Vice president's visit brings protesters, friendly bystanders to events

Oct 17, 2017

Vice President Mike Pence spent several hours in suburban Buffalo Tuesday, supporting a local Congressman and taking part in a roundtable discussion inside a local business. He was greeted by dozens of protesters at one event but then welcomed by more friendly bystanders at his second stop.


Pence touched down at Buffalo Niagara International Airport shortly after 11:30 a.m. and was escorted within a lengthy motorcade toward Salvatore's Italian Gardens, which hosted a fundraiser for Congressman Chris Collins. The local Republican was the first in the House of Representatives to endorse President Donald Trump's campaign in early 2016. 

Outside the restaurant, across Transit Road, dozens of protesters from various organizations lined up with signs, flags and chants. 

Diana Patton, who identified herself as a transgendered veteran, took exception with both Collins and Pence for what she described as their indications they only support those who voted for them.

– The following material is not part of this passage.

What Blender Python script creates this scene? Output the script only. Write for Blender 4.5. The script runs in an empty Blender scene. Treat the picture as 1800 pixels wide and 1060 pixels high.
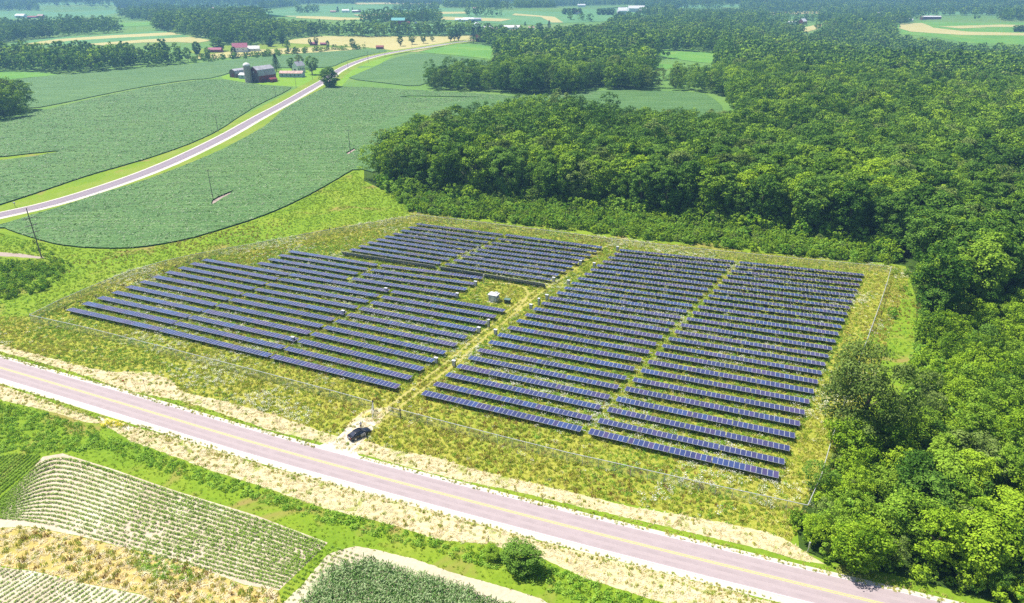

"They don't understand the Constitution is for all of us, not some of us, not all of us except those people," Patton said. 

Freshening their anger is a recently published New Yorker article, suggesting it would be dangerous for America if Pence were to replace Trump. The article cites Pence's position on gay rights, claiming that Trump told an unnamed legal scholar, "Don't ask that guy - he wants to hang them all!"

"It's absolutely sickening," said protester Eileen Giarraffa. "In today's world, everybody in this country deserves the same respect and human rights. Everybody."

Others appeared outside the Collins fundraiser to speak out against the Trump Adminisrtration's efforts to dismantle the Affordable Care Act, better known as Obamacare, including his recent Executive Order.

"They keep coming back for it and chipping away little pieces of it," said Rachel Larkin, representing the New York State Nurses Association. "With that executive order, they're just trying to make the law functionally unable to do what it's supposed to do. By doing that, they're trying to get people on that bandwagon that they should just repeal it." 

Following the Collins fundraiser, Pence and his motorcade proceeded to the Village of Lancaster and a roundtable discussion inside Performance Advantage, a company that produces tool and equipment mounting brackets. It was at the roundtable where Pence pitched the Trump Administration's tax reform plan, which includes simplifying the tax code.

"You take a tremendous amount of time off the road, tremendous amount of time out of growing your business, whether that be selling cars or selling coffee, trying to figure out what you owe the government. Well, that’s going to change, because we’re going to have real tax simplification here and nine out of 10 Americans are going to be able to file their taxes on a single sheet of paper," Pence said.

A more friendly group of bystanders welcomed the Pence motorcade as it arrived and departed. Knowing he was in friendlier territory, Pence briefly emerged from a security tent in which his car entered and waved to the crowd gathered across Central Avenue.

Among those standing across the street from the Pence roundtable was Francis Dubrinski, a Trump supporter who told WBFO the best accomplishment by the president so far has been picking Supreme Court Justice Neil Gorsuch. He also supports the president's opposition to Obamacare.

"It was an illegal act by the Obama Administration. It was unconstitutional. A federal judge ruled as such," Dubrinski said. 

The next major legislation that Dubrinski hopes will succeed is Trump's tax reform.

If those weren't Trump or Pence supporters lined up outside the vice president's Village of Lancaster event, they weren't expressing opposition. Debbie Hewson said she was simply excited that a person of his importance was appearing in her village. 

"Basically, it's the curiosity factor," she said. "I've never seen any dignitaries so I just wanted to do that."